6.0 Key Risks: The most significant risk to our thesis lies in Gemlife, given that it accounts for nearly 50% of the group’s valuation
Regulatory Scrutiny and Peer Contagion Risk: The Australian LLC sector has recently faced heightened scrutiny following a landmark ruling by the Victorian Civil and Administrative Tribunal (VCAT) against peer operator Lifestyle Communities (ASX: LIC). The tribunal declared LIC's Deferred Management Fee (DMF), or exit fee, clause void because it was calculated on the future sale price of a home, which was not a quantifiable amount at the time of contract signing as required by Victorian law. This ruling triggered a severe decline of over 38% in LIC's share price and created uncertainty about potential liabilities from refunding past fees, estimated to be as high as $250 million. It is critical to note that GemLife's business model is fundamentally different and is insulated from this specific risk, as it does not charge exit fees. However, the case has drawn negative media attention to the sector and may lead to broader regulatory changes, particularly in Victoria, which could impact all operators.
Property Price Dependency: The LLC model is intrinsically linked to the broader residential property market. GemLife's target customers are typically downsizers who fund their purchase by unlocking equity from their existing family homes. A significant or prolonged downturn in Australian house prices could reduce the amount of equity available to potential buyers, thereby slowing the rate of new home sales and impacting development profits.

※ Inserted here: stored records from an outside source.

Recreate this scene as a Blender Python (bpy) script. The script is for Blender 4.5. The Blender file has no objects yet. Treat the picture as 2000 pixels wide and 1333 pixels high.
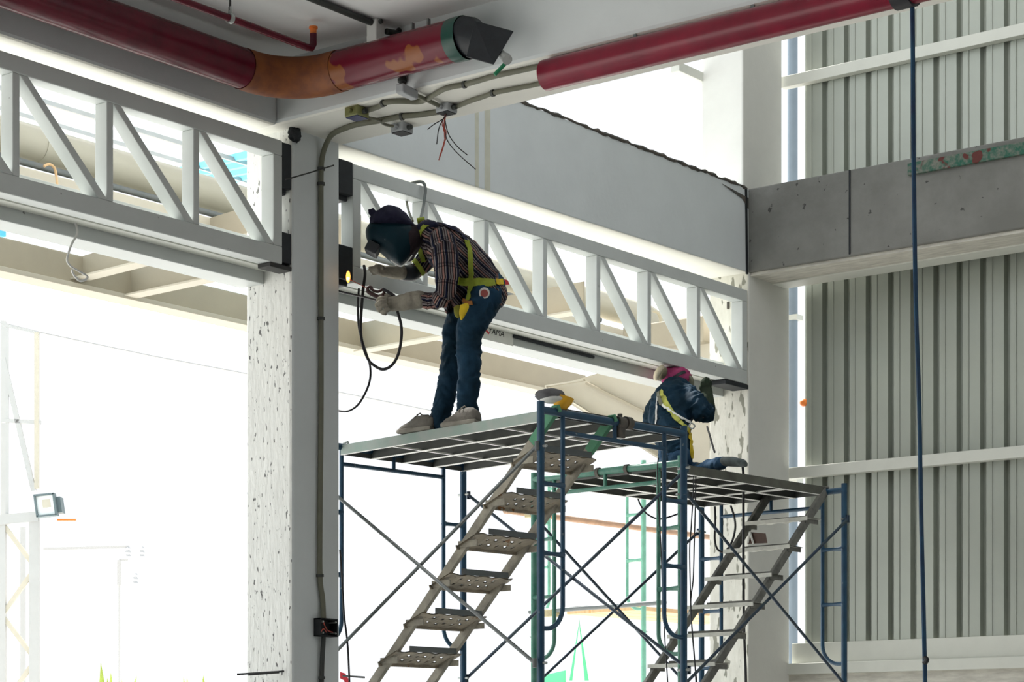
import bpy, bmesh, math, random
from mathutils import Vector, Matrix
from mathutils.bvhtree import BVHTree
S = bpy.context.scene
COL = S.collection
random.seed(7)

# ------------------------------------------------------------------ camera
CAM = Vector((8.6, 0.0, 1.6)); FPX = 4250.0; HZ = 1488.0; YAW = math.radians(38)
cam_data = bpy.data.cameras.new('camera'); cam = bpy.data.objects.new('camera', cam_data); COL.objects.link(cam)
cam.location = CAM; cam.rotation_euler = (math.pi/2, 0, YAW)
cam_data.sensor_width = 36; cam_data.lens = 36*FPX/2000; cam_data.shift_y = (HZ-666.5)/2000
cam_data.clip_end = 400
S.camera = cam
# ------------------------------------------------------------------ sky, sun, exposure
world = bpy.data.worlds.new('sky'); S.world = world; world.use_nodes = True
bg = world.node_tree.nodes['Background']
bg.inputs['Color'].default_value = (0.93, 0.97, 1.0, 1); bg.inputs['Strength'].default_value = 3.0
sun_d = bpy.data.lights.new('sun', 'SUN'); sun_d.energy = 28.0; sun_d.angle = math.radians(8); sun_d.color = (1, .97, .93)
sun = bpy.data.objects.new('sun', sun_d); COL.objects.link(sun)
sun.rotation_euler = Vector((0.60, -0.12, -0.79)).to_track_quat('-Z', 'Y').to_euler()   # high, from the outer side
V = S.view_settings
V.view_transform = 'Standard'; V.look = 'None'; V.gamma = 1.0; V.use_curve_mapping = False
V.exposure = -1.25
S.cycles.max_bounces = 10; S.cycles.diffuse_bounces = 6; S.cycles.sample_clamp_indirect = 4
S.cycles.use_denoising = True

# ------------------------------------------------------------------ helpers
FW = Vector((-math.sin(YAW), math.cos(YAW), 0)); RT = Vector((math.cos(YAW), math.sin(YAW), 0)); UP = Vector((0, 0, 1))
def ray(px, py):
    return FW + RT*((px-1000)/FPX) + UP*((HZ-py)/FPX)
def at(px, py, **k):
    """the point where the sight line through a photo position meets a plane of the building (X=, Y=, Z=) or a distance D"""
    d = ray(px, py); (ax, v), = k.items()
    if ax == 'D': return CAM + d*v
    i = 'XYZ'.index(ax)
    return CAM + d*((v-CAM[i])/d[i])
def frange(a, b, st):
    while a < b: yield a; a += st

class MB:
    def __init__(self): self.bm = bmesh.new(); self.mi = 0
    def _f(self, vs):
        try:
            f = self.bm.faces.new(vs); f.material_index = self.mi; return f
        except ValueError: return None
    def box(self, a, b):
        (x0, y0, z0), (x1, y1, z1) = a, b
        v = [self.bm.verts.new(p) for p in ((x0,y0,z0),(x1,y0,z0),(x1,y1,z0),(x0,y1,z0),(x0,y0,z1),(x1,y0,z1),(x1,y1,z1),(x0,y1,z1))]
        for q in ((0,3,2,1),(4,5,6,7),(0,1,5,4),(1,2,6,5),(2,3,7,6),(3,0,4,7)): self._f([v[i] for i in q])
        return self
    def obox(self, c, ex, ey, ez):
        """box round c with half-extent vectors"""
        c, ex, ey, ez = map(Vector, (c, ex, ey, ez))
        v = [self.bm.verts.new(c+sx*ex+sy*ey+sz*ez) for sx, sy, sz in ((-1,-1,-1),(1,-1,-1),(1,1,-1),(-1,1,-1),(-1,-1,1),(1,-1,1),(1,1,1),(-1,1,1))]
        for q in ((0,3,2,1),(4,5,6,7),(0,1,5,4),(1,2,6,5),(2,3,7,6),(3,0,4,7)): self._f([v[i] for i in q])
        return self
    def bar(self, p, q, w, h, side=(1,0,0)):
        """square bar from p to q; w across 'side', h across the third direction"""
        p, q = Vector(p), Vector(q); d = (q-p); L = d.length; d.normalize()
        s = Vector(side); s = (s - d*s.dot(d)).normalized(); t = d.cross(s)
        return self.obox((p+q)/2, d*L/2, s*w/2, t*h/2)
    def prism(self, pts, ext):
        ext = Vector(ext); a = [self.bm.verts.new(p) for p in pts]; b = [self.bm.verts.new(Vector(p)+ext) for p in pts]
        n = len(a); self._f(a[::-1]); self._f(b)
        for i in range(n): self._f([a[i], a[(i+1) % n], b[(i+1) % n], b[i]])
        return self
    def tube(self, pts, r, n=12, cap=True, flat=1.0):
        pts = [Vector(p) for p in pts]; rs = r if isinstance(r, (list, tuple)) else [r]*len(pts)
        up = None; rings = []
        for i, p in enumerate(pts):
            d = (pts[min(i+1, len(pts)-1)] - pts[max(i-1, 0)])
            if d.length < 1e-9: d = Vector((0,0,1))
            d.normalize()
            if up is None:
                up = Vector((0,0,1)) if abs(d.z) < .9 else Vector((1,0,0))
            up = (up - d*up.dot(d))
            if up.length < 1e-6: up = d.orthogonal()
            up.normalize(); s = d.cross(up)
            rings.append([self.bm.verts.new(p + (s*math.cos(2*math.pi*k/n) + up*flat*math.sin(2*math.pi*k/n))*rs[i]) for k in range(n)])
        for a, b in zip(rings, rings[1:]):
            for k in range(n): self._f([a[k], a[(k+1) % n], b[(k+1) % n], b[k]])
        if cap:
            self._f(rings[0][::-1]); self._f(rings[-1])
        return self
    def ell(self, c, ax, ay, az, nu=20, nv=12, noise=0, seed=0):
        """ellipsoid with half-axis vectors"""
        c, ax, ay, az = map(Vector, (c, ax, ay, az)); rnd = random.Random(seed); g = []
        for j in range(1, nv):
            th = math.pi*j/nv
            g.append([self.bm.verts.new(c + (ax*math.cos(2*math.pi*i/nu)*math.sin(th) + ay*math.sin(2*math.pi*i/nu)*math.sin(th) + az*math.cos(th))*(1+noise*(rnd.random()-.5))) for i in range(nu)])
        t = self.bm.verts.new(c+az); b = self.bm.verts.new(c-az)
        for i in range(nu):
            self._f([t, g[0][i], g[0][(i+1) % nu]]); self._f([b, g[-1][(i+1) % nu], g[-1][i]])
        for a, d in zip(g, g[1:]):
            for i in range(nu): self._f([a[i], d[i], d[(i+1) % nu], a[(i+1) % nu]])
        return self
    def build(self, name, mats, parent=None, bevel=0, smooth=False, seg=2, world_space=True):
        bm = self.bm; bmesh.ops.recalc_face_normals(bm, faces=bm.faces)
        if bevel:
            bmesh.ops.bevel(bm, geom=[e for e in bm.edges if e.is_manifold and e.calc_face_angle(0) > .5], offset=bevel, segments=seg, profile=.5, affect='EDGES', clamp_overlap=True)
        me = bpy.data.meshes.new(name)
        if parent is not None:
            if world_space:
                o_ = parent
                off = Vector((0,0,0))
                while o_ is not None: off += o_.location; o_ = o_.parent
                bmesh.ops.translate(bm, verts=bm.verts, vec=-off)
            loc = Vector((0,0,0))
        else:
            xs = [v.co for v in bm.verts]
            lo = Vector([min(p[i] for p in xs) for i in range(3)]); hi = Vector([max(p[i] for p in xs) for i in range(3)])
            loc = Vector(((lo.x+hi.x)/2, (lo.y+hi.y)/2, lo.z))
            bmesh.ops.translate(bm, verts=bm.verts, vec=-loc)
        bm.to_mesh(me); bm.free()
        for m in (mats if isinstance(mats, (list, tuple)) else [mats]): me.materials.append(m)
        if smooth is not False:
            for p in me.polygons: p.use_smooth = True
            if smooth != 'all': me.set_sharp_from_angle(angle=math.radians(40))
        o = bpy.data.objects.new(name, me); COL.objects.link(o); o.location = loc
        if parent is not None: o.parent = parent
        return o

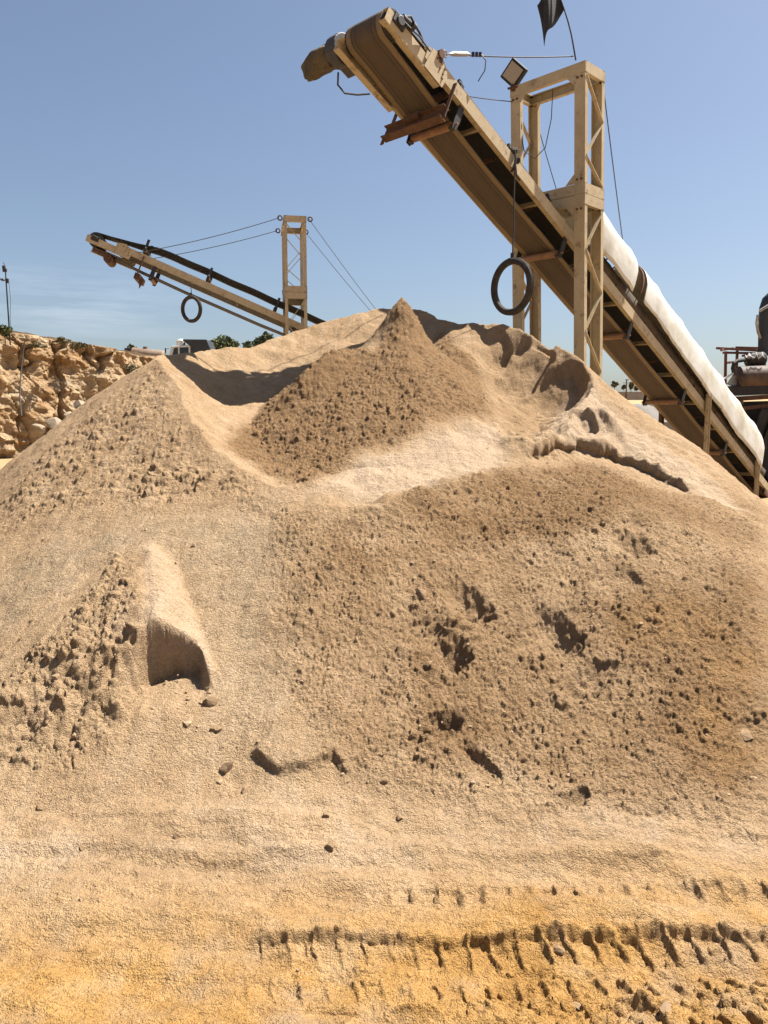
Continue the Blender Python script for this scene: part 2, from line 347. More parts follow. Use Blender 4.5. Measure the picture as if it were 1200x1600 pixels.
    tr = tr+blk*(0.024*(0.5+0.6*_h(_i(k), _i(np.floor(B/.13)), _i(k)*0, 97))*sstep(.030, .018, f)-0.008)
    z = z+tr*w_on*near*sstep(Ltr+1.2, Ltr+.6, ta)
    Bu = tb+0.24+jb                                                                # the fainter wheel mark behind it
    c = (A+0.01)/0.083; k = np.floor(c+.5); f = (c-k)*.083
    z = z+(0.0185*np.exp(-(f/0.012)**2)*np.exp(-((Bu-.015)/0.034)**2)+.012*np.exp(-((Bu+.02)/.012)**2))*sstep(.20, .40, ta/Ltr)*1.15*(0.5+_h(_i(k), _i(k)*0, _i(k)*0+3, 94))*near
    m['track'] = w_on*near*sstep(-.05, 0, B)*sstep(.7, .4, B)
    # soft heaps of spilt sand on the flat
    flat = (1-slope_up)*sstep(1.6, 2.0, Y)*sstep(3.6, 3.0, Y)
    z = z+flat*(0.075*fbm(X*1.5+.4*Y, Y*3.6, 4, 61)+0.03*np.exp(-((Y-2.72-.06*perlin(X*2, Y*0, 63)+.03*X)/.05)**2)+0.008*fbm(X*11, Y*11, 3, 62))
    return z, g, m
def lumps(X, Y, m):
    """loose clods: displaced along the surface normal"""
    X0, Y0 = X, Y
    X = X0+.010*perlin(X0*34, Y0*34, 151)+.005*perlin(X0*80, Y0*80, 153); Y = Y0+.010*perlin(X0*34, Y0*34, 152)+.005*perlin(X0*80, Y0*80, 154)
    n1 = 0.5+0.5*fbm(X*2.3, Y*2.3, 3, 101); n2 = 0.5+0.5*fbm(X*5.1, Y*5.1, 2, 102)
    pile = m['pile']
    rough = np.clip(0.95*m['front']*(0.62+0.50*n1)+.5*m['top']+0.95*m['cone']+0.15*m['conelow']+0.55*m['ridge']+0.8*m['lm']+0.1*m['rlow'], 0, 1.1)
    rough = rough*(1-0.85*m['rslope'])*(1-0.35*m['mound_r'])*(1-0.4*m['pit'])
    fine = np.clip(0.10+rough, 0, 1)*pile
    L = 0.008*rough*clods(X, Y, 0.052, 111, .55, 1.2)+0.011*rough*clods(X+5, Y+2, 0.029, 112, .85, .9)
    L = L+0.0095*fine*clods(X, Y, 0.0180, 113, .92, .7)
    L = L+0.012*rough*(0.5-np.abs(fbm(X*17+3, Y*17, 3, 125)))
    L = L+0.018*rough*fbm(X*20, Y*20, 5, 114, .72)+.010*rough*(n2-.5)*fbm(X*11, Y*11, 3, 126)+(0.004+.005*rough)*fine*fbm(X*52, Y*52, 3, 115, .7)
    L = L+(m['cone']+.8*m['top'])*(.017*clods(X, Y, .046, 131, .6, 1.0)+.014*fbm(X*12, Y*12, 4, 132, .65))
    L = L+m['ridge']*(1-m['rslope'])*(.020*clods(X, Y, .062, 133, .45, 1.0)+.016*np.clip(fbm(X*7+2*Y, Y*9, 4, 134, .6), -.2, 1))
    L = L+.010*rough*np.clip(.35+fbm(X*3.5, Y*3.5, 2, 135), 0, 1)*fbm(X*33, Y*33, 3, 136, .75)
    # larger broken crusts in patches
    patch = sstep(0.50, 0.72, n2*0.6+n1*0.4+0.10*m['lm']+0.10*m['ridge'])
    big = np.clip(0.9*m['ridge']+1.0*m['lm']+0.10*m['front']+0.5*m['mound_l'], 0, 1)*patch*(1-m['rslope'])*(1-m['mound_r'])
    L = L+0.040*big*clods(X*0.9+Y*0.5, Y*0.9-X*0.5, 0.085, 116, .60, 1.0)+0.018*big*clods(X, Y, 0.04, 117, .7)
    # crater walls: crumbly
    L = L+m['rwall']*(0.02*fbm(X*4.3, Y*4.3, 4, 118, .6)+0.02*clods(X, Y, .12, 119, .4))
    # scattered single clods everywhere, few on the flat
    L = L+(0.009*clods(X, Y, 0.075, 120, .05, .7)*np.clip(.4+n1, 0, 1)+0.009*clods(X+1, Y+4, 0.04, 121, .05, .7))*np.clip(pile+.35, 0, 1)*(1-.6*m['rslope'])
    # rills running down the smooth flanks
    L = L+pile*(1-rough)*0.006*fbm(X*16, Y*3.0, 3, 122)
    L = L+(1-pile)*(0.0035*fbm(X*26, Y*26, 4, 123, .62)+0.006*clods(X, Y, .022, 124, .25, 1)*(.3+m['track']))
    return L

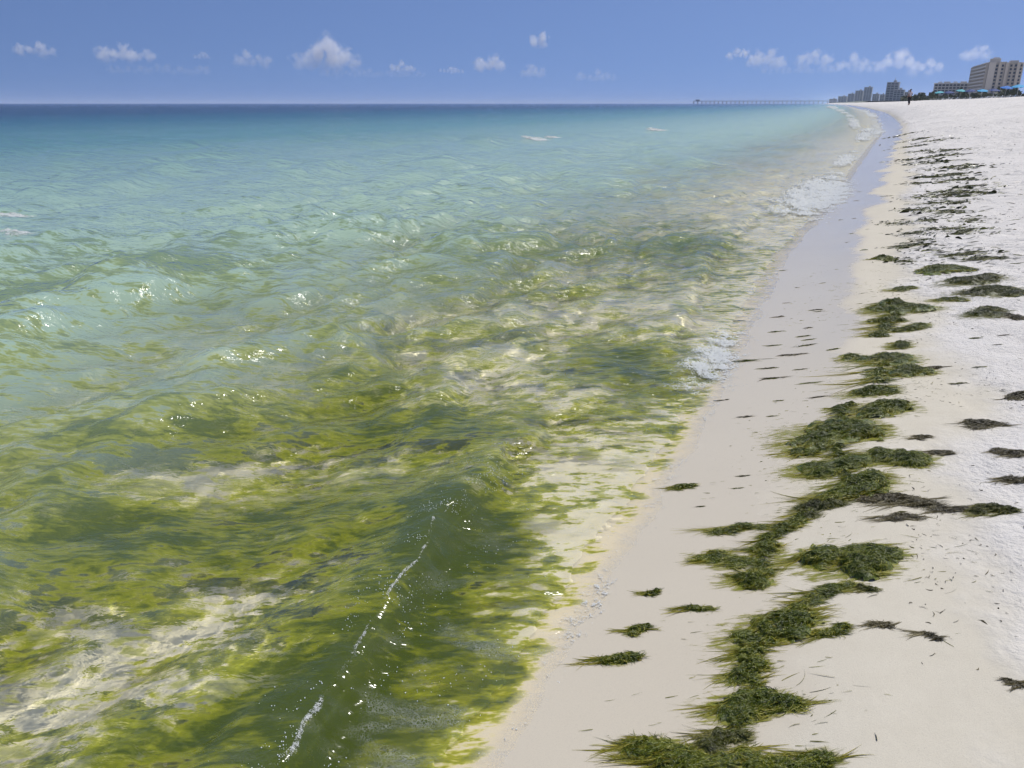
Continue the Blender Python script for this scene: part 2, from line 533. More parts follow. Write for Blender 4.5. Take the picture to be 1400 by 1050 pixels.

Construction Cost Inflation: The Australian construction industry is experiencing significant cost pressures from material price inflation, supply chain disruptions, and skilled labor shortages. These factors can compress developer margins and cause project delays. GemLife is partially insulated from this risk through its vertical integration strategy, which includes in-house construction capabilities and its own concrete production facilities, giving it greater control over costs and timelines compared to peers reliant on third-party contractors. Nonetheless, sustained, industry-wide cost inflation remains a key risk to profitability.